EXERCISE TASK:
What follows is a listing; restate every line of it word for word.
────────────────────────────────────────
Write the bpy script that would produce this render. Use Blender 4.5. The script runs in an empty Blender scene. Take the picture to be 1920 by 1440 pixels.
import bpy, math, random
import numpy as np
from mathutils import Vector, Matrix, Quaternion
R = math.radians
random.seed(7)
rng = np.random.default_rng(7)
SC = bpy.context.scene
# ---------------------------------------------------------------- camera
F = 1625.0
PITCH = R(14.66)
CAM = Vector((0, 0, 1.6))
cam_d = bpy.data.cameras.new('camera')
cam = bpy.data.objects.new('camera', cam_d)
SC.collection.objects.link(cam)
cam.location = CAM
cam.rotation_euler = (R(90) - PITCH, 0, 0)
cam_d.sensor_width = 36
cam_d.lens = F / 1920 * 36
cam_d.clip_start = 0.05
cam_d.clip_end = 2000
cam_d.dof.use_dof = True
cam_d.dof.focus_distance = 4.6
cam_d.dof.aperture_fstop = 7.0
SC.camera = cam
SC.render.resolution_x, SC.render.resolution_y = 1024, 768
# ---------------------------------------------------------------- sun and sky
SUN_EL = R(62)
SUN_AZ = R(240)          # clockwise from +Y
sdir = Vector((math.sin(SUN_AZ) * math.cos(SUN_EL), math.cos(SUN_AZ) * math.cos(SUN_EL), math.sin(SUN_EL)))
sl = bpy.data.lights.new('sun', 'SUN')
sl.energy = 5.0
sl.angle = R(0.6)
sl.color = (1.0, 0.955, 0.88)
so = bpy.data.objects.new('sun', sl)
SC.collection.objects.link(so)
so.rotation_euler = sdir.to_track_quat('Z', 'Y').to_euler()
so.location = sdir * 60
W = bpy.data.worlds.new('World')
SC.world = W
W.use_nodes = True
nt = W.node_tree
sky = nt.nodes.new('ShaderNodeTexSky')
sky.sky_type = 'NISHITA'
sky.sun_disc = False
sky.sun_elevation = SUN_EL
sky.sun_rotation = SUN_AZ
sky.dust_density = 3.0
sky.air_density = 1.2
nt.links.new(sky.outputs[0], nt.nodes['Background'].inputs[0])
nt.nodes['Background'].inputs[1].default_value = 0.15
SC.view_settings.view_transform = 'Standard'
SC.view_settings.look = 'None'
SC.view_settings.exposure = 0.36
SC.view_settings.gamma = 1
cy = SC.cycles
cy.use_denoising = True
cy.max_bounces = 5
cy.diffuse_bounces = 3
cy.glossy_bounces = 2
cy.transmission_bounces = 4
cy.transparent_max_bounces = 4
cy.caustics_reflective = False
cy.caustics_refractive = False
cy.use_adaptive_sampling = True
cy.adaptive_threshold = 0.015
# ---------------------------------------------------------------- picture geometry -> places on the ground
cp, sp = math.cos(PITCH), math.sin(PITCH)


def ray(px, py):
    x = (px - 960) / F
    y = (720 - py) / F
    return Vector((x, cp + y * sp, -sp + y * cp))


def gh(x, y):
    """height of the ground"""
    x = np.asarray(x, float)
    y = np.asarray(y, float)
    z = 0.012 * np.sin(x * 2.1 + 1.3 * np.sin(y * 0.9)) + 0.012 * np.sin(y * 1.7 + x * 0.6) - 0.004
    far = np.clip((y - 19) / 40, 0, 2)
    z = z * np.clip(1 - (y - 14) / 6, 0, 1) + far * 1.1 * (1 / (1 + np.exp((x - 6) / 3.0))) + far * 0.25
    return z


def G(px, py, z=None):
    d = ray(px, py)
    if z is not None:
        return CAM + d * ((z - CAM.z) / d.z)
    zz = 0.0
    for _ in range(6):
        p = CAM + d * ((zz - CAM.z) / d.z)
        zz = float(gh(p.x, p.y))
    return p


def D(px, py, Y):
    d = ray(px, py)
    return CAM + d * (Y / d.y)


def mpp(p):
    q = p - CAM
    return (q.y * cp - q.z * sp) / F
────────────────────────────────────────
ANSWER TO THIS TASK:
Write the bpy script that would produce this render. Use Blender 4.5. The script runs in an empty Blender scene. Take the picture to be 1920 by 1440 pixels.
import bpy, math, random
import numpy as np
from mathutils import Vector, Matrix, Quaternion
R = math.radians
random.seed(7)
rng = np.random.default_rng(7)
SC = bpy.context.scene
# ---------------------------------------------------------------- camera
F = 1625.0
PITCH = R(14.66)
CAM = Vector((0, 0, 1.6))
cam_d = bpy.data.cameras.new('camera')
cam = bpy.data.objects.new('camera', cam_d)
SC.collection.objects.link(cam)
cam.location = CAM
cam.rotation_euler = (R(90) - PITCH, 0, 0)
cam_d.sensor_width = 36
cam_d.lens = F / 1920 * 36
cam_d.clip_start = 0.05
cam_d.clip_end = 2000
cam_d.dof.use_dof = True
cam_d.dof.focus_distance = 4.6
cam_d.dof.aperture_fstop = 7.0
SC.camera = cam
SC.render.resolution_x, SC.render.resolution_y = 1024, 768
# ---------------------------------------------------------------- sun and sky
SUN_EL = R(62)
SUN_AZ = R(240)          # clockwise from +Y
sdir = Vector((math.sin(SUN_AZ) * math.cos(SUN_EL), math.cos(SUN_AZ) * math.cos(SUN_EL), math.sin(SUN_EL)))
sl = bpy.data.lights.new('sun', 'SUN')
sl.energy = 5.0
sl.angle = R(0.6)
sl.color = (1.0, 0.955, 0.88)
so = bpy.data.objects.new('sun', sl)
SC.collection.objects.link(so)
so.rotation_euler = sdir.to_track_quat('Z', 'Y').to_euler()
so.location = sdir * 60
W = bpy.data.worlds.new('World')
SC.world = W
W.use_nodes = True
nt = W.node_tree
sky = nt.nodes.new('ShaderNodeTexSky')
sky.sky_type = 'NISHITA'
sky.sun_disc = False
sky.sun_elevation = SUN_EL
sky.sun_rotation = SUN_AZ
sky.dust_density = 3.0
sky.air_density = 1.2
nt.links.new(sky.outputs[0], nt.nodes['Background'].inputs[0])
nt.nodes['Background'].inputs[1].default_value = 0.15
SC.view_settings.view_transform = 'Standard'
SC.view_settings.look = 'None'
SC.view_settings.exposure = 0.36
SC.view_settings.gamma = 1
cy = SC.cycles
cy.use_denoising = True
cy.max_bounces = 5
cy.diffuse_bounces = 3
cy.glossy_bounces = 2
cy.transmission_bounces = 4
cy.transparent_max_bounces = 4
cy.caustics_reflective = False
cy.caustics_refractive = False
cy.use_adaptive_sampling = True
cy.adaptive_threshold = 0.015
# ---------------------------------------------------------------- picture geometry -> places on the ground
cp, sp = math.cos(PITCH), math.sin(PITCH)


def ray(px, py):
    x = (px - 960) / F
    y = (720 - py) / F
    return Vector((x, cp + y * sp, -sp + y * cp))


def gh(x, y):
    """height of the ground"""
    x = np.asarray(x, float)
    y = np.asarray(y, float)
    z = 0.012 * np.sin(x * 2.1 + 1.3 * np.sin(y * 0.9)) + 0.012 * np.sin(y * 1.7 + x * 0.6) - 0.004
    far = np.clip((y - 19) / 40, 0, 2)
    z = z * np.clip(1 - (y - 14) / 6, 0, 1) + far * 1.1 * (1 / (1 + np.exp((x - 6) / 3.0))) + far * 0.25
    return z


def G(px, py, z=None):
    d = ray(px, py)
    if z is not None:
        return CAM + d * ((z - CAM.z) / d.z)
    zz = 0.0
    for _ in range(6):
        p = CAM + d * ((zz - CAM.z) / d.z)
        zz = float(gh(p.x, p.y))
    return p


def D(px, py, Y):
    d = ray(px, py)
    return CAM + d * (Y / d.y)


def mpp(p):
    q = p - CAM
    return (q.y * cp - q.z * sp) / F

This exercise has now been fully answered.